--- start of Material supplied ---

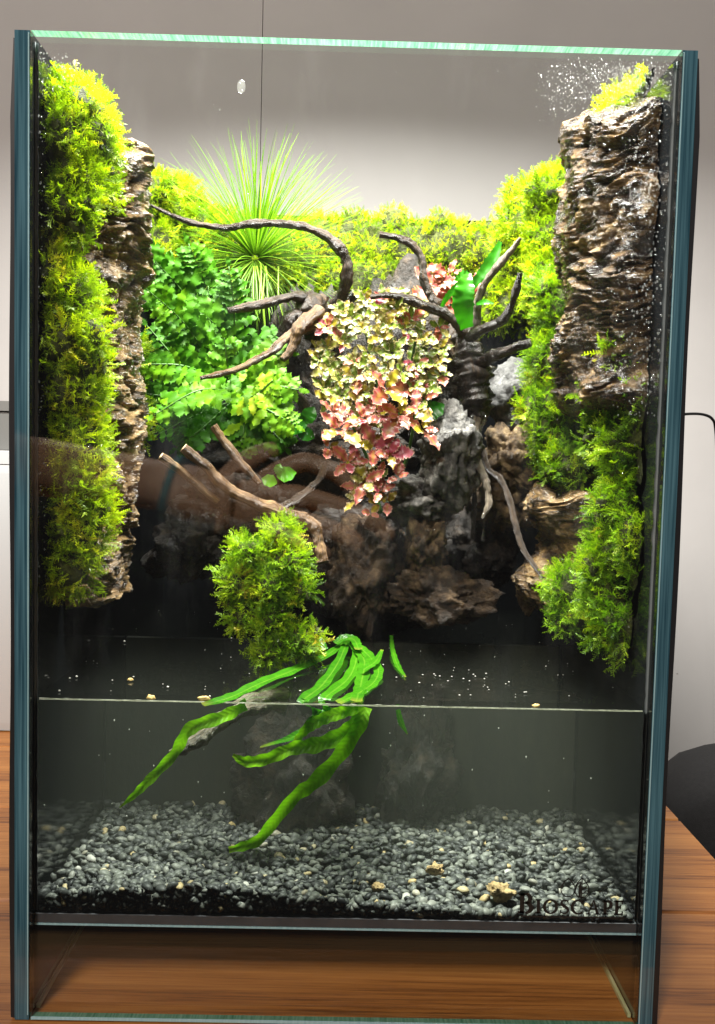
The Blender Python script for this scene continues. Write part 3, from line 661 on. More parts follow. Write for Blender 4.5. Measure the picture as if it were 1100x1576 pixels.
for i, (x, y, z, fr, r) in enumerate(spots):
    e = Euler(peb_rot(fr)); y = max(y, YG+r*1.05)
    if i in near:
        o = link('pebble', random.choice(peb_me), gravel); o.location = (x, y, z); o.rotation_euler = e; o.scale = (r, r, r)
    else:
        PV, PF = random.choice(PEB); R3 = np.array(e.to_matrix()); W = (PV*r)@R3.T+np.array([x, y, z])
        bV.append(W); bF.append(np.array(PF)+kk); kk += len(PV); bA += [random.random()]*len(PV)
def np_mesh(name, V, F, mats, attrs=None, smooth=True):
    """triangles straight from arrays"""
    me = bpy.data.meshes.new(name); nV, nF = len(V), len(F)
    me.vertices.add(nV); me.vertices.foreach_set('co', np.ascontiguousarray(V, dtype=np.float32).ravel())
    me.loops.add(nF*3); me.loops.foreach_set('vertex_index', np.ascontiguousarray(F, dtype=np.int32).ravel())
    me.polygons.add(nF); me.polygons.foreach_set('loop_start', np.arange(0, nF*3, 3, dtype=np.int32)); me.polygons.foreach_set('loop_total', np.full(nF, 3, dtype=np.int32))
    me.polygons.foreach_set('use_smooth', np.full(nF, smooth, dtype=bool))
    for m in (mats if isinstance(mats, (list, tuple)) else [mats]): me.materials.append(MATS[m])
    for k, a in (attrs or {}).items():
        q = me.attributes.new(k, 'FLOAT', 'POINT'); q.data.foreach_set('value', np.asarray(a, dtype=np.float32))
    me.update(calc_edges=True); me.validate(); return me
o = link('small_pebbles', np_mesh('small_pebbles', np.vstack(bV), np.vstack(bF), 'pebble', {'var': bA}), gravel); tag(o, kind='stuff')
def stone(px, py, Y, r, label, seed, mat):
    c = uw(px, py, Y); V, F = lumpy((0, 0, 0), (r*mpp(Y)*1.15, r*mpp(Y), r*mpp(Y)*0.85), seed, 4, 0.45, 1.5, 0.15)
    tag(link('stone', mesh_data('stone', V, F, mat), None, c), label, 'stone')
noise_mat('stone_tan', [(0.3, (0.26, 0.16, 0.06)), (0.7, (0.58, 0.42, 0.20))], scale=200, rough=0.7, bump=0.8)
stone(771, 1374, 0.020, 17, 'largest tan stone on the dark gravel near the printed maker name', 3, 'stone_tan')
stone(670, 1338, 0.045, 11, 'small tan stone lying on the gravel left of the largest one', 8, 'stone_tan')
stone(582, 1366, 0.028, 9, 'yellowish flat stone in the gravel at the middle front', 12, 'stone_tan')

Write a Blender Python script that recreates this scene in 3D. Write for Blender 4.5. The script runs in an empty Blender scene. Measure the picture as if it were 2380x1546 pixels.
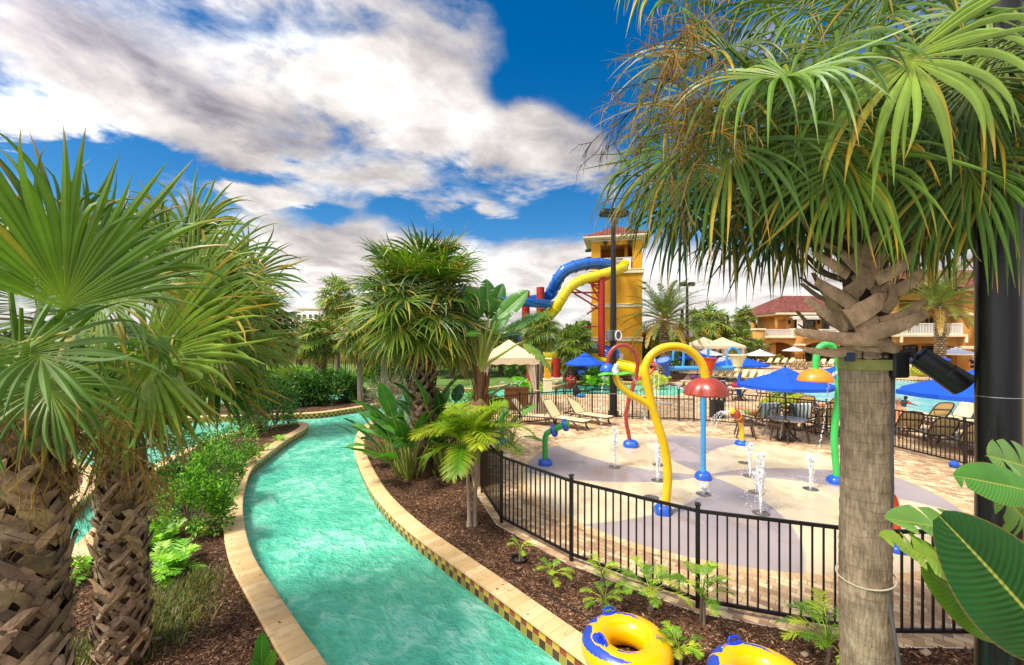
import bpy, math, random
import numpy as np
from mathutils import Vector, Matrix, geometry
from math import pi, sin, cos, atan2, hypot
R = math.radians
S = bpy.context.scene
COL = S.collection
rng = np.random.default_rng(7)
random.seed(7)

# ---------------------------------------------------------------- survey: camera height and scale of the place
F, HZ, CU, H = 1000.0, 790.0, 1190.0, 3.3

def G(u, v, z=0.0):
    Y = F*(H-z)/(v-HZ)
    return Vector(((u-CU)*Y/F, Y, z))

def A(u, v, Y):
    return Vector(((u-CU)*Y/F, Y, H-(v-HZ)*Y/F))

def proj(p):
    return CU+F*p[0]/max(p[1], .01), HZ-F*(p[2]-H)/max(p[1], .01)

# ---------------------------------------------------------------- mesh builder
class MB:
    def __init__(s):
        s.V = []; s.F = []; s.M = []; s.T = []; s.U = []; s.n = 0; s.hasT = False; s.hasU = False
    def add(s, V, Fs, mi=0, tint=None, uv=None):
        V = np.asarray(V, dtype=np.float64).reshape(-1, 3)
        k = len(V)
        for f in Fs:
            f = np.asarray(f, dtype=np.int64)
            if f.ndim == 1: f = f[None, :]
            if len(f) == 0: continue
            s.F.append(f+s.n)
            s.M.append(np.full(len(f), mi) if np.isscalar(mi) else np.asarray(mi))
        s.V.append(V)
        if tint is not None:
            t = np.asarray(tint, float)
            if t.ndim == 1: t = np.tile(t, (k, 1))
            s.hasT = True
        else: t = np.ones((k, 3))
        s.T.append(t)
        if uv is not None: s.hasU = True; s.U.append(np.asarray(uv, float).reshape(-1, 2))
        else: s.U.append(np.zeros((k, 2)))
        s.n += k
        return s
    def build(s, name, mats, parent=None, smooth=35, world=True):
        me = bpy.data.meshes.new(name)
        V = np.concatenate(s.V) if s.V else np.zeros((0, 3))
        if parent is not None and world:
            M_ = Matrix.Identity(4); q = parent
            while q is not None:
                M_ = Matrix.Translation(q.location) @ q.rotation_euler.to_matrix().to_4x4() @ M_; q = q.parent
            mw = np.array(M_)
            mi = np.linalg.inv(mw)
            V = V @ mi[:3, :3].T + mi[:3, 3]
        me.vertices.add(len(V)); me.vertices.foreach_set('co', V.astype(np.float32).ravel())
        nl = sum(f.size for f in s.F)
        lv = np.concatenate([f.ravel() for f in s.F])
        tot = np.concatenate([np.full(len(f), f.shape[1]) for f in s.F])
        st = np.concatenate([[0], np.cumsum(tot)[:-1]])
        me.loops.add(nl); me.loops.foreach_set('vertex_index', lv.astype(np.int32))
        me.polygons.add(len(tot))
        me.polygons.foreach_set('loop_start', st.astype(np.int32))
        me.polygons.foreach_set('material_index', np.concatenate(s.M).astype(np.int32))
        if smooth: me.polygons.foreach_set('use_smooth', np.ones(len(tot), bool))
        if s.hasT:
            T = np.concatenate(s.T); a = me.attributes.new('tint', 'FLOAT_COLOR', 'POINT')
            a.data.foreach_set('color', np.concatenate([T, np.ones((len(T), 1))], 1).astype(np.float32).ravel())
        if s.hasU:
            U = np.concatenate(s.U)[lv]; l = me.uv_layers.new(name='UVMap')
            l.data.foreach_set('uv', U.astype(np.float32).ravel())
        me.update(); me.validate()
        if smooth and smooth < 170: me.set_sharp_from_angle(angle=R(smooth))
        for m in (mats if isinstance(mats, (list, tuple)) else [mats]): me.materials.append(m)
        o = bpy.data.objects.new(name, me); COL.objects.link(o)
        if parent is not None: o.parent = parent
        return o

def tag(o, label=None, cat=None, group=None, kind=None):
    if label: o['label'] = label
    if cat: o['category'] = cat
    if group: o['group'] = group
    if kind: o['kind'] = kind
    return o

def thing(name, label, cat, loc=(0, 0, 0), rz=0.0, group=None):
    o = bpy.data.objects.new(name, None); COL.objects.link(o)
    o.empty_display_size = .2
    o.location = loc; o.rotation_euler = (0, 0, rz)
    return tag(o, label, cat, group)

def dup(root, loc, rz=0.0, label=None, group=None, scale=1.0, rot=None):
    def cp(o, par):
        c = o.copy(); COL.objects.link(c)
        if par is not None: c.parent = par
        for ch in KIDS.get(o.name, []): cp(ch, c)
        return c
    r = cp(root, None)
    r.location = loc; r.rotation_euler = rot if rot else (0, 0, rz)
    r.scale = (scale,)*3 if np.isscalar(scale) else scale
    if label: r['label'] = label
    if group: r['group'] = group
    return r
KIDS = {}
def note_kids(root):
    for o in [root]+list(root.children_recursive):
        KIDS[o.name] = list(o.children)
    return root

# ---------------------------------------------------------------- shapes (all return verts, list of face arrays)
def box(c, s, rz=0.0, rot=None):
    x, y, z = [k/2 for k in s]
    V = np.array([(-x,-y,-z),(x,-y,-z),(x,y,-z),(-x,y,-z),(-x,-y,z),(x,-y,z),(x,y,z),(-x,y,z)])
    m = np.array(rot) if rot is not None else np.array(Matrix.Rotation(rz, 3, 'Z'))
    V = V @ m.T + np.array(c)
    return V, [[(0,3,2,1),(4,5,6,7),(0,1,5,4),(1,2,6,5),(2,3,7,6),(3,0,4,7)]]

def bbox(c, s, b=.02, rz=0.0, rot=None):
    """box with chamfered edges"""
    x, y, z = [k/2 for k in s]; b = min(b, x*.9, y*.9, z*.9)
    V = []; F4 = []
    for sx in (-1, 1):
        for sy in (-1, 1):
            for sz in (-1, 1):
                V += [(sx*x, sy*(y-b), sz*(z-b)), (sx*(x-b), sy*y, sz*(z-b)), (sx*(x-b), sy*(y-b), sz*z)]
    V = np.array(V)
    idx = lambda sx, sy, sz, k: ((sx > 0)*4+(sy > 0)*2+(sz > 0))*3+k
    for s_ in (-1, 1):
        f = [idx(s_, -1, -1, 0), idx(s_, 1, -1, 0), idx(s_, 1, 1, 0), idx(s_, -1, 1, 0)]; F4.append(f if s_ > 0 else f[::-1])
        f = [idx(-1, s_, -1, 1), idx(1, s_, -1, 1), idx(1, s_, 1, 1), idx(-1, s_, 1, 1)]; F4.append(f if s_ < 0 else f[::-1])
        f = [idx(-1, -1, s_, 2), idx(1, -1, s_, 2), idx(1, 1, s_, 2), idx(-1, 1, s_, 2)]; F4.append(f if s_ > 0 else f[::-1])
        for t in (-1, 1):
            F4.append([idx(s_, t, -1, 0), idx(s_, t, 1, 0), idx(s_, t, 1, 1), idx(s_, t, -1, 1)])
            F4.append([idx(s_, -1, t, 0), idx(s_, 1, t, 0), idx(s_, 1, t, 2), idx(s_, -1, t, 2)])
            F4.append([idx(-1, s_, t, 1), idx(1, s_, t, 1), idx(1, s_, t, 2), idx(-1, s_, t, 2)])
    F3 = [[idx(a, b_, c_, 0), idx(a, b_, c_, 1), idx(a, b_, c_, 2)] for a in (-1, 1) for b_ in (-1, 1) for c_ in (-1, 1)]
    # make outward
    def fix(fs):
        out = []
        for f in fs:
            p = V[f]; n = np.cross(p[1]-p[0], p[2]-p[0])
            out.append(f if np.dot(n, p.mean(0)) >= 0 else f[::-1])
        return out
    F4 = fix(F4); F3 = fix(F3)
    m = np.array(rot) if rot is not None else np.array(Matrix.Rotation(rz, 3, 'Z'))
    return V @ m.T + np.array(c), [F4, F3]

def frames(P):
    P = np.asarray(P, float); n = len(P)
    T = np.zeros_like(P); T[1:-1] = P[2:]-P[:-2]; T[0] = P[1]-P[0]; T[-1] = P[-1]-P[-2]
    T /= np.maximum(np.linalg.norm(T, axis=1)[:, None], 1e-9)
    up = np.array((0, 0, 1.)) if abs(T[0][2]) < .9 else np.array((1., 0, 0))
    N = np.zeros_like(P); a = np.cross(T[0], up); N[0] = a/np.linalg.norm(a)
    for i in range(1, n):
        a = N[i-1]-T[i]*np.dot(N[i-1], T[i]); N[i] = a/max(np.linalg.norm(a), 1e-9)
    return T, N, np.cross(T, N)

def tube(P, r, n=10, cap=True, flat=1.0):
    P = np.asarray([tuple(p) for p in P], float); m = len(P)
    T, N, B = frames(P)
    r = np.full(m, r) if np.isscalar(r) else np.asarray(r, float)
    a = np.arange(n)*2*pi/n
    V = P[:, None]+r[:, None, None]*(np.cos(a)[None, :, None]*N[:, None]+flat*np.sin(a)[None, :, None]*B[:, None])
    i = np.arange(m-1)[:, None]*n; j = np.arange(n)[None]; k = (j+1) % n
    Q = np.stack([i+j, i+k, i+n+k, i+n+j], -1).reshape(-1, 4)
    Fs = [Q]
    if cap: Fs += [np.arange(n)[::-1][None], (np.arange(n)+(m-1)*n)[None]]
    return V.reshape(-1, 3), Fs

def lathe(prof, c=(0, 0, 0), n=24, cap=True, a0=0, a1=2*pi):
    prof = np.asarray(prof, float); m = len(prof)
    a = np.arange(n)*2*pi/n
    V = np.stack([prof[:, None, 0]*np.cos(a), prof[:, None, 0]*np.sin(a), np.repeat(prof[:, 1:2], n, 1)], -1)+np.array(c)
    i = np.arange(m-1)[:, None]*n; j = np.arange(n)[None]; k = (j+1) % n
    Fs = [np.stack([i+j, i+k, i+n+k, i+n+j], -1).reshape(-1, 4)]
    if cap:
        if prof[0, 0] > 1e-4: Fs.append(np.arange(n)[::-1][None])
        if prof[-1, 0] > 1e-4: Fs.append((np.arange(n)+(m-1)*n)[None])
    return V.reshape(-1, 3), Fs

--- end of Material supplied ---

Task directions:
Note each line of the entries that has "pixels" in it, and copy those lines.

Final result:
The Blender Python script for this scene continues. Write part 3, from line 661 on. More parts follow. Write for Blender 4.5. Measure the picture as if it were 1100x1576 pixels.
Write a Blender Python script that recreates this scene in 3D. Write for Blender 4.5. The script runs in an empty Blender scene. Measure the picture as if it were 2380x1546 pixels.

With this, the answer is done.